_SUPPLIED MATERIAL_.
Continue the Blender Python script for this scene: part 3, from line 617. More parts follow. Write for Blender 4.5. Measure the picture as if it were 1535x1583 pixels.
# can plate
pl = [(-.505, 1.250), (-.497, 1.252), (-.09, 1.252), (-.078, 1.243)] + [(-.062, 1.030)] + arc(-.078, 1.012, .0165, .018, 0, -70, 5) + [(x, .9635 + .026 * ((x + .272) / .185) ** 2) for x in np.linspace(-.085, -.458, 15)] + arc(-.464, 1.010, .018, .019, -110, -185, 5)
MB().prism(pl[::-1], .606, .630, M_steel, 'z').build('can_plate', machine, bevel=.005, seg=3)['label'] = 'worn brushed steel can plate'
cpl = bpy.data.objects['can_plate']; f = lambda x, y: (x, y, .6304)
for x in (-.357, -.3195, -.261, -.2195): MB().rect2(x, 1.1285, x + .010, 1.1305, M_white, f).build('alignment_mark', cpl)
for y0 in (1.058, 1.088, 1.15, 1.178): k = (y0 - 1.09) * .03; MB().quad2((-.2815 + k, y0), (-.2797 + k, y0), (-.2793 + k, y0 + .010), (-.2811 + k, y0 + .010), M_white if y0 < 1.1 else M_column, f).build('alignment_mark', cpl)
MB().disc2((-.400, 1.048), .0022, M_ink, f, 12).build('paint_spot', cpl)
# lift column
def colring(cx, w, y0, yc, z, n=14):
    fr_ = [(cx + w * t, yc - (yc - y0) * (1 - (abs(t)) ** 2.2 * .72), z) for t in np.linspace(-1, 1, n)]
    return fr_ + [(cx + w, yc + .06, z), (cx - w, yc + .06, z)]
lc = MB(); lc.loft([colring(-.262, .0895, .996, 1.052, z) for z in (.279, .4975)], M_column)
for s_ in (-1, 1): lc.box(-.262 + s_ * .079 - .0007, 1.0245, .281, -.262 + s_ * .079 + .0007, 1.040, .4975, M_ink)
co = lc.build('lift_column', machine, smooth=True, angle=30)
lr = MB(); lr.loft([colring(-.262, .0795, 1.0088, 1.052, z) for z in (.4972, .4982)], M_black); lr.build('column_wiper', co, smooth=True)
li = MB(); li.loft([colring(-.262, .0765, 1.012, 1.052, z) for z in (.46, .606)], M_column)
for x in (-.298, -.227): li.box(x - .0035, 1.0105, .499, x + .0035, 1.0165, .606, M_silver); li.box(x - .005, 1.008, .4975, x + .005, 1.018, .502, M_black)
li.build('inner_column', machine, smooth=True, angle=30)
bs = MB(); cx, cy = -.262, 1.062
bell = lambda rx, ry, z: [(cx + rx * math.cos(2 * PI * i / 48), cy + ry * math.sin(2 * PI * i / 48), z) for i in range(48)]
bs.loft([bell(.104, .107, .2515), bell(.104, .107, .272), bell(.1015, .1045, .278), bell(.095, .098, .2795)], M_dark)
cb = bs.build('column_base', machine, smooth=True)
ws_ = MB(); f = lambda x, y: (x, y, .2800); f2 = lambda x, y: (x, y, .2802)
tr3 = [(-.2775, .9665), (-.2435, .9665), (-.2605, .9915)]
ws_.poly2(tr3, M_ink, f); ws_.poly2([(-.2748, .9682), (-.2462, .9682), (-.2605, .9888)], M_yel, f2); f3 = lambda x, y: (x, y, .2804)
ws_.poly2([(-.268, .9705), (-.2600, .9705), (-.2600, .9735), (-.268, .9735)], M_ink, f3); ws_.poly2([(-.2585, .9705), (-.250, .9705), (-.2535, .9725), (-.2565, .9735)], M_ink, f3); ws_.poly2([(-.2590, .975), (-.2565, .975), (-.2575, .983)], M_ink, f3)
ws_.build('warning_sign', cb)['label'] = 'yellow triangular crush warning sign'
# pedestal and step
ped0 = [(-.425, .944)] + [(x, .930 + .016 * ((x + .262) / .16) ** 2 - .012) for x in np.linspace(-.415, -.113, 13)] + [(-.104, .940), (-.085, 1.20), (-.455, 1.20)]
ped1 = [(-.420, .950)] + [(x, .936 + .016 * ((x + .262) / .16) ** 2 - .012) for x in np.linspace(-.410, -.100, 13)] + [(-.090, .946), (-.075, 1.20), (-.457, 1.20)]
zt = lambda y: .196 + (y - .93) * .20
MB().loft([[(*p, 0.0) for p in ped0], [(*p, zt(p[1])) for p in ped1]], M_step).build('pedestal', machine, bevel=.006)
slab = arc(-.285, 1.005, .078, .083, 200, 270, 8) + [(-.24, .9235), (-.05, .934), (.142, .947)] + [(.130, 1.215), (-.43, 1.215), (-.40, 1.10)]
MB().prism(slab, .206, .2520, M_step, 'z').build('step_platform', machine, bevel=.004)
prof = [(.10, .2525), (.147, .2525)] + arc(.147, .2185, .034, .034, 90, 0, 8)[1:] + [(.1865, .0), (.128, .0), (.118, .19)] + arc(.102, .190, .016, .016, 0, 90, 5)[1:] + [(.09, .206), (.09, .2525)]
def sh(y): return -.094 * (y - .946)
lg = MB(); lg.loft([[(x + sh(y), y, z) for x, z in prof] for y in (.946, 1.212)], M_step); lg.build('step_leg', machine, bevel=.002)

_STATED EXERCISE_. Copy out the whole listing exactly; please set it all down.

_TASK SOLUTION_.
Continue the Blender Python script for this scene: part 3, from line 617. More parts follow. Write for Blender 4.5. Measure the picture as if it were 1535x1583 pixels.
# can plate
pl = [(-.505, 1.250), (-.497, 1.252), (-.09, 1.252), (-.078, 1.243)] + [(-.062, 1.030)] + arc(-.078, 1.012, .0165, .018, 0, -70, 5) + [(x, .9635 + .026 * ((x + .272) / .185) ** 2) for x in np.linspace(-.085, -.458, 15)] + arc(-.464, 1.010, .018, .019, -110, -185, 5)
MB().prism(pl[::-1], .606, .630, M_steel, 'z').build('can_plate', machine, bevel=.005, seg=3)['label'] = 'worn brushed steel can plate'
cpl = bpy.data.objects['can_plate']; f = lambda x, y: (x, y, .6304)
for x in (-.357, -.3195, -.261, -.2195): MB().rect2(x, 1.1285, x + .010, 1.1305, M_white, f).build('alignment_mark', cpl)
for y0 in (1.058, 1.088, 1.15, 1.178): k = (y0 - 1.09) * .03; MB().quad2((-.2815 + k, y0), (-.2797 + k, y0), (-.2793 + k, y0 + .010), (-.2811 + k, y0 + .010), M_white if y0 < 1.1 else M_column, f).build('alignment_mark', cpl)
MB().disc2((-.400, 1.048), .0022, M_ink, f, 12).build('paint_spot', cpl)
# lift column
def colring(cx, w, y0, yc, z, n=14):
    fr_ = [(cx + w * t, yc - (yc - y0) * (1 - (abs(t)) ** 2.2 * .72), z) for t in np.linspace(-1, 1, n)]
    return fr_ + [(cx + w, yc + .06, z), (cx - w, yc + .06, z)]
lc = MB(); lc.loft([colring(-.262, .0895, .996, 1.052, z) for z in (.279, .4975)], M_column)
for s_ in (-1, 1): lc.box(-.262 + s_ * .079 - .0007, 1.0245, .281, -.262 + s_ * .079 + .0007, 1.040, .4975, M_ink)
co = lc.build('lift_column', machine, smooth=True, angle=30)
lr = MB(); lr.loft([colring(-.262, .0795, 1.0088, 1.052, z) for z in (.4972, .4982)], M_black); lr.build('column_wiper', co, smooth=True)
li = MB(); li.loft([colring(-.262, .0765, 1.012, 1.052, z) for z in (.46, .606)], M_column)
for x in (-.298, -.227): li.box(x - .0035, 1.0105, .499, x + .0035, 1.0165, .606, M_silver); li.box(x - .005, 1.008, .4975, x + .005, 1.018, .502, M_black)
li.build('inner_column', machine, smooth=True, angle=30)
bs = MB(); cx, cy = -.262, 1.062
bell = lambda rx, ry, z: [(cx + rx * math.cos(2 * PI * i / 48), cy + ry * math.sin(2 * PI * i / 48), z) for i in range(48)]
bs.loft([bell(.104, .107, .2515), bell(.104, .107, .272), bell(.1015, .1045, .278), bell(.095, .098, .2795)], M_dark)
cb = bs.build('column_base', machine, smooth=True)
ws_ = MB(); f = lambda x, y: (x, y, .2800); f2 = lambda x, y: (x, y, .2802)
tr3 = [(-.2775, .9665), (-.2435, .9665), (-.2605, .9915)]
ws_.poly2(tr3, M_ink, f); ws_.poly2([(-.2748, .9682), (-.2462, .9682), (-.2605, .9888)], M_yel, f2); f3 = lambda x, y: (x, y, .2804)
ws_.poly2([(-.268, .9705), (-.2600, .9705), (-.2600, .9735), (-.268, .9735)], M_ink, f3); ws_.poly2([(-.2585, .9705), (-.250, .9705), (-.2535, .9725), (-.2565, .9735)], M_ink, f3); ws_.poly2([(-.2590, .975), (-.2565, .975), (-.2575, .983)], M_ink, f3)
ws_.build('warning_sign', cb)['label'] = 'yellow triangular crush warning sign'
# pedestal and step
ped0 = [(-.425, .944)] + [(x, .930 + .016 * ((x + .262) / .16) ** 2 - .012) for x in np.linspace(-.415, -.113, 13)] + [(-.104, .940), (-.085, 1.20), (-.455, 1.20)]
ped1 = [(-.420, .950)] + [(x, .936 + .016 * ((x + .262) / .16) ** 2 - .012) for x in np.linspace(-.410, -.100, 13)] + [(-.090, .946), (-.075, 1.20), (-.457, 1.20)]
zt = lambda y: .196 + (y - .93) * .20
MB().loft([[(*p, 0.0) for p in ped0], [(*p, zt(p[1])) for p in ped1]], M_step).build('pedestal', machine, bevel=.006)
slab = arc(-.285, 1.005, .078, .083, 200, 270, 8) + [(-.24, .9235), (-.05, .934), (.142, .947)] + [(.130, 1.215), (-.43, 1.215), (-.40, 1.10)]
MB().prism(slab, .206, .2520, M_step, 'z').build('step_platform', machine, bevel=.004)
prof = [(.10, .2525), (.147, .2525)] + arc(.147, .2185, .034, .034, 90, 0, 8)[1:] + [(.1865, .0), (.128, .0), (.118, .19)] + arc(.102, .190, .016, .016, 0, 90, 5)[1:] + [(.09, .206), (.09, .2525)]
def sh(y): return -.094 * (y - .946)
lg = MB(); lg.loft([[(x + sh(y), y, z) for x, z in prof] for y in (.946, 1.212)], M_step); lg.build('step_leg', machine, bevel=.002)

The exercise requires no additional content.